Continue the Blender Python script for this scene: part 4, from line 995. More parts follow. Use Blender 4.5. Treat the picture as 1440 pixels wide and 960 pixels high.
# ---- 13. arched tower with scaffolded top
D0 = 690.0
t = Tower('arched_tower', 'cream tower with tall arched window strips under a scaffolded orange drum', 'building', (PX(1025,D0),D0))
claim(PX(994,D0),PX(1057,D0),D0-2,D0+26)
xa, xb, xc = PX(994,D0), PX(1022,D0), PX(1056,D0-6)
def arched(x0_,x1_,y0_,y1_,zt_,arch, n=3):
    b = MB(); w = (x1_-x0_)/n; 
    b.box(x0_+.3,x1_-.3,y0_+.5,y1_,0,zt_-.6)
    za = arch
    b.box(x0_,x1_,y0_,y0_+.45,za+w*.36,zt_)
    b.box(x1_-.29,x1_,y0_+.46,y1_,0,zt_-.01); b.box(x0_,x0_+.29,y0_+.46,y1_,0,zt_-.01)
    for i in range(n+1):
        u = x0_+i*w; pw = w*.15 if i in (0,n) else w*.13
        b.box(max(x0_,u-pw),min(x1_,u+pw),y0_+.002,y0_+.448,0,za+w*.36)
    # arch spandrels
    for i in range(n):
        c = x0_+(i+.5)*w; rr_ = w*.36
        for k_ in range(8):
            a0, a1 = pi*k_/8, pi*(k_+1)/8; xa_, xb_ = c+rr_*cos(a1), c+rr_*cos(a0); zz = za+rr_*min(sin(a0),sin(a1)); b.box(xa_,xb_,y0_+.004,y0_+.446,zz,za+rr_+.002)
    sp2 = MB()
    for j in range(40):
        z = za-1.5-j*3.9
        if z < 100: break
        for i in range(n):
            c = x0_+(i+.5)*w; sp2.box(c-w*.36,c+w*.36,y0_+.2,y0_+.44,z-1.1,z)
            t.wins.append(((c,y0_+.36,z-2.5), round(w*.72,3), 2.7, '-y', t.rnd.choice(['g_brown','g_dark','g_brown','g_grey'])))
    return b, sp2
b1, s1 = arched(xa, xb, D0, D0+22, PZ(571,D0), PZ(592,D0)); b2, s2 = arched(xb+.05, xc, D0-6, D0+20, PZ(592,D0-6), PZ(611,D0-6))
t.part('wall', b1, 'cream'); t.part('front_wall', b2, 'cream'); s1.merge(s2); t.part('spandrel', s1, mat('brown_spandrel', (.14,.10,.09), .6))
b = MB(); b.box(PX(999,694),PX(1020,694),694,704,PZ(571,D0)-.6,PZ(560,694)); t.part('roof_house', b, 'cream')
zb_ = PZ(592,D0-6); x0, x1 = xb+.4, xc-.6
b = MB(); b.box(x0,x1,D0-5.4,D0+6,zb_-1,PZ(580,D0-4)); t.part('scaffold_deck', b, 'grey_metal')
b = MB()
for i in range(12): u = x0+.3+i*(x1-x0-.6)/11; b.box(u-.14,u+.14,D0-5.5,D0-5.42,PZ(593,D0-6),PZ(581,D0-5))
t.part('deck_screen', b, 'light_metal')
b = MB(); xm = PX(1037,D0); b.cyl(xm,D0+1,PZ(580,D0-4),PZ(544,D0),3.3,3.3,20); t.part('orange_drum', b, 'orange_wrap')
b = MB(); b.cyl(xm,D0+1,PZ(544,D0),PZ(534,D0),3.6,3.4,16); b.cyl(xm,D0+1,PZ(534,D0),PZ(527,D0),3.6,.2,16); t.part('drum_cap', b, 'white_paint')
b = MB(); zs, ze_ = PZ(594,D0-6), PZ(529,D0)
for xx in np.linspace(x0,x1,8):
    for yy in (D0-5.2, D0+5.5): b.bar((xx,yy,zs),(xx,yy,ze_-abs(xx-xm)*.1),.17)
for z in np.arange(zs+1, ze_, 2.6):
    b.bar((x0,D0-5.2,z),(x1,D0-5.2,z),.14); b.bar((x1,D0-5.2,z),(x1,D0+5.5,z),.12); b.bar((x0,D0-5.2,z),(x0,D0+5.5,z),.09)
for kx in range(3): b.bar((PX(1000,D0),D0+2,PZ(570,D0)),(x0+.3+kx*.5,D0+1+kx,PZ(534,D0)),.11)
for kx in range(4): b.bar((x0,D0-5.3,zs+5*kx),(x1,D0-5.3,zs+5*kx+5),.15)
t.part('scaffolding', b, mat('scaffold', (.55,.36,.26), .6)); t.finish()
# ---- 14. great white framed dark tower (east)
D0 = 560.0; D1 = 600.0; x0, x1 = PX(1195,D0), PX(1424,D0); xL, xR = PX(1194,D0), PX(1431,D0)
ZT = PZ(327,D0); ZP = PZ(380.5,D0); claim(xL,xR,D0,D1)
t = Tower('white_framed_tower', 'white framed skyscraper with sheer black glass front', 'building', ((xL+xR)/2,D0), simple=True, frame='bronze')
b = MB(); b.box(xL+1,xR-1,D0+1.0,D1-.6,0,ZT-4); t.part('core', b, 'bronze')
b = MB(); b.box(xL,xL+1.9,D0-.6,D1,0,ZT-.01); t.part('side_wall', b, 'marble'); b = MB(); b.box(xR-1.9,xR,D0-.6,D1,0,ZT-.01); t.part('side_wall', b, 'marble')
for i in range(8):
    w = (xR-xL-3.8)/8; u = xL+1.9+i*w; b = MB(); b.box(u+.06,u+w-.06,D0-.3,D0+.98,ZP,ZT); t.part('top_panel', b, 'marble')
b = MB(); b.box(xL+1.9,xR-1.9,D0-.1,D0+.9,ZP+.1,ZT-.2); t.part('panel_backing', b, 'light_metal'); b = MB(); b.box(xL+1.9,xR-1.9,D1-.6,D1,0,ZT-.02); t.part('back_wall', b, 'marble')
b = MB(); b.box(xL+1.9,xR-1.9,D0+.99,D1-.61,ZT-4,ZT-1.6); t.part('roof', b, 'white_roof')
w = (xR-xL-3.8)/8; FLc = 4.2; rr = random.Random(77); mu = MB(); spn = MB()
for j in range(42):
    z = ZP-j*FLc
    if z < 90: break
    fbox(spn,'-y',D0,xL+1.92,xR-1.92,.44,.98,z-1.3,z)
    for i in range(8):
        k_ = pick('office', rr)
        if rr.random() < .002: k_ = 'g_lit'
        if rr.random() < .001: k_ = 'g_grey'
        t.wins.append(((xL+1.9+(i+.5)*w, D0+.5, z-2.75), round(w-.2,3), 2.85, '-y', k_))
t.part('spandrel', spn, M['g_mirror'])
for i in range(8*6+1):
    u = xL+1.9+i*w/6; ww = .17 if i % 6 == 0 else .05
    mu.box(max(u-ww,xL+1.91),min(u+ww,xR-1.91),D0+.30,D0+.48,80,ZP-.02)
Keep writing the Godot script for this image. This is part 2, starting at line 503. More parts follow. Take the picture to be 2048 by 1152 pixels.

Short exercise:
Copy out each line above, character for character.

In response:
Continue the Blender Python script for this scene: part 4, from line 995. More parts follow. Use Blender 4.5. Treat the picture as 1440 pixels wide and 960 pixels high.
# ---- 13. arched tower with scaffolded top
D0 = 690.0
t = Tower('arched_tower', 'cream tower with tall arched window strips under a scaffolded orange drum', 'building', (PX(1025,D0),D0))
claim(PX(994,D0),PX(1057,D0),D0-2,D0+26)
xa, xb, xc = PX(994,D0), PX(1022,D0), PX(1056,D0-6)
def arched(x0_,x1_,y0_,y1_,zt_,arch, n=3):
    b = MB(); w = (x1_-x0_)/n; 
    b.box(x0_+.3,x1_-.3,y0_+.5,y1_,0,zt_-.6)
    za = arch
    b.box(x0_,x1_,y0_,y0_+.45,za+w*.36,zt_)
    b.box(x1_-.29,x1_,y0_+.46,y1_,0,zt_-.01); b.box(x0_,x0_+.29,y0_+.46,y1_,0,zt_-.01)
    for i in range(n+1):
        u = x0_+i*w; pw = w*.15 if i in (0,n) else w*.13
        b.box(max(x0_,u-pw),min(x1_,u+pw),y0_+.002,y0_+.448,0,za+w*.36)
    # arch spandrels
    for i in range(n):
        c = x0_+(i+.5)*w; rr_ = w*.36
        for k_ in range(8):
            a0, a1 = pi*k_/8, pi*(k_+1)/8; xa_, xb_ = c+rr_*cos(a1), c+rr_*cos(a0); zz = za+rr_*min(sin(a0),sin(a1)); b.box(xa_,xb_,y0_+.004,y0_+.446,zz,za+rr_+.002)
    sp2 = MB()
    for j in range(40):
        z = za-1.5-j*3.9
        if z < 100: break
        for i in range(n):
            c = x0_+(i+.5)*w; sp2.box(c-w*.36,c+w*.36,y0_+.2,y0_+.44,z-1.1,z)
            t.wins.append(((c,y0_+.36,z-2.5), round(w*.72,3), 2.7, '-y', t.rnd.choice(['g_brown','g_dark','g_brown','g_grey'])))
    return b, sp2
b1, s1 = arched(xa, xb, D0, D0+22, PZ(571,D0), PZ(592,D0)); b2, s2 = arched(xb+.05, xc, D0-6, D0+20, PZ(592,D0-6), PZ(611,D0-6))
t.part('wall', b1, 'cream'); t.part('front_wall', b2, 'cream'); s1.merge(s2); t.part('spandrel', s1, mat('brown_spandrel', (.14,.10,.09), .6))
b = MB(); b.box(PX(999,694),PX(1020,694),694,704,PZ(571,D0)-.6,PZ(560,694)); t.part('roof_house', b, 'cream')
zb_ = PZ(592,D0-6); x0, x1 = xb+.4, xc-.6
b = MB(); b.box(x0,x1,D0-5.4,D0+6,zb_-1,PZ(580,D0-4)); t.part('scaffold_deck', b, 'grey_metal')
b = MB()
for i in range(12): u = x0+.3+i*(x1-x0-.6)/11; b.box(u-.14,u+.14,D0-5.5,D0-5.42,PZ(593,D0-6),PZ(581,D0-5))
t.part('deck_screen', b, 'light_metal')
b = MB(); xm = PX(1037,D0); b.cyl(xm,D0+1,PZ(580,D0-4),PZ(544,D0),3.3,3.3,20); t.part('orange_drum', b, 'orange_wrap')
b = MB(); b.cyl(xm,D0+1,PZ(544,D0),PZ(534,D0),3.6,3.4,16); b.cyl(xm,D0+1,PZ(534,D0),PZ(527,D0),3.6,.2,16); t.part('drum_cap', b, 'white_paint')
b = MB(); zs, ze_ = PZ(594,D0-6), PZ(529,D0)
for xx in np.linspace(x0,x1,8):
    for yy in (D0-5.2, D0+5.5): b.bar((xx,yy,zs),(xx,yy,ze_-abs(xx-xm)*.1),.17)
for z in np.arange(zs+1, ze_, 2.6):
    b.bar((x0,D0-5.2,z),(x1,D0-5.2,z),.14); b.bar((x1,D0-5.2,z),(x1,D0+5.5,z),.12); b.bar((x0,D0-5.2,z),(x0,D0+5.5,z),.09)
for kx in range(3): b.bar((PX(1000,D0),D0+2,PZ(570,D0)),(x0+.3+kx*.5,D0+1+kx,PZ(534,D0)),.11)
for kx in range(4): b.bar((x0,D0-5.3,zs+5*kx),(x1,D0-5.3,zs+5*kx+5),.15)
t.part('scaffolding', b, mat('scaffold', (.55,.36,.26), .6)); t.finish()
# ---- 14. great white framed dark tower (east)
D0 = 560.0; D1 = 600.0; x0, x1 = PX(1195,D0), PX(1424,D0); xL, xR = PX(1194,D0), PX(1431,D0)
ZT = PZ(327,D0); ZP = PZ(380.5,D0); claim(xL,xR,D0,D1)
t = Tower('white_framed_tower', 'white framed skyscraper with sheer black glass front', 'building', ((xL+xR)/2,D0), simple=True, frame='bronze')
b = MB(); b.box(xL+1,xR-1,D0+1.0,D1-.6,0,ZT-4); t.part('core', b, 'bronze')
b = MB(); b.box(xL,xL+1.9,D0-.6,D1,0,ZT-.01); t.part('side_wall', b, 'marble'); b = MB(); b.box(xR-1.9,xR,D0-.6,D1,0,ZT-.01); t.part('side_wall', b, 'marble')
for i in range(8):
    w = (xR-xL-3.8)/8; u = xL+1.9+i*w; b = MB(); b.box(u+.06,u+w-.06,D0-.3,D0+.98,ZP,ZT); t.part('top_panel', b, 'marble')
b = MB(); b.box(xL+1.9,xR-1.9,D0-.1,D0+.9,ZP+.1,ZT-.2); t.part('panel_backing', b, 'light_metal'); b = MB(); b.box(xL+1.9,xR-1.9,D1-.6,D1,0,ZT-.02); t.part('back_wall', b, 'marble')
b = MB(); b.box(xL+1.9,xR-1.9,D0+.99,D1-.61,ZT-4,ZT-1.6); t.part('roof', b, 'white_roof')
w = (xR-xL-3.8)/8; FLc = 4.2; rr = random.Random(77); mu = MB(); spn = MB()
for j in range(42):
    z = ZP-j*FLc
    if z < 90: break
    fbox(spn,'-y',D0,xL+1.92,xR-1.92,.44,.98,z-1.3,z)
    for i in range(8):
        k_ = pick('office', rr)
        if rr.random() < .002: k_ = 'g_lit'
        if rr.random() < .001: k_ = 'g_grey'
        t.wins.append(((xL+1.9+(i+.5)*w, D0+.5, z-2.75), round(w-.2,3), 2.85, '-y', k_))
t.part('spandrel', spn, M['g_mirror'])
for i in range(8*6+1):
    u = xL+1.9+i*w/6; ww = .17 if i % 6 == 0 else .05
    mu.box(max(u-ww,xL+1.91),min(u+ww,xR-1.91),D0+.30,D0+.48,80,ZP-.02)
Keep writing the Godot script for this image. This is part 2, starting at line 503. More parts follow. Take the picture to be 2048 by 1152 pixels.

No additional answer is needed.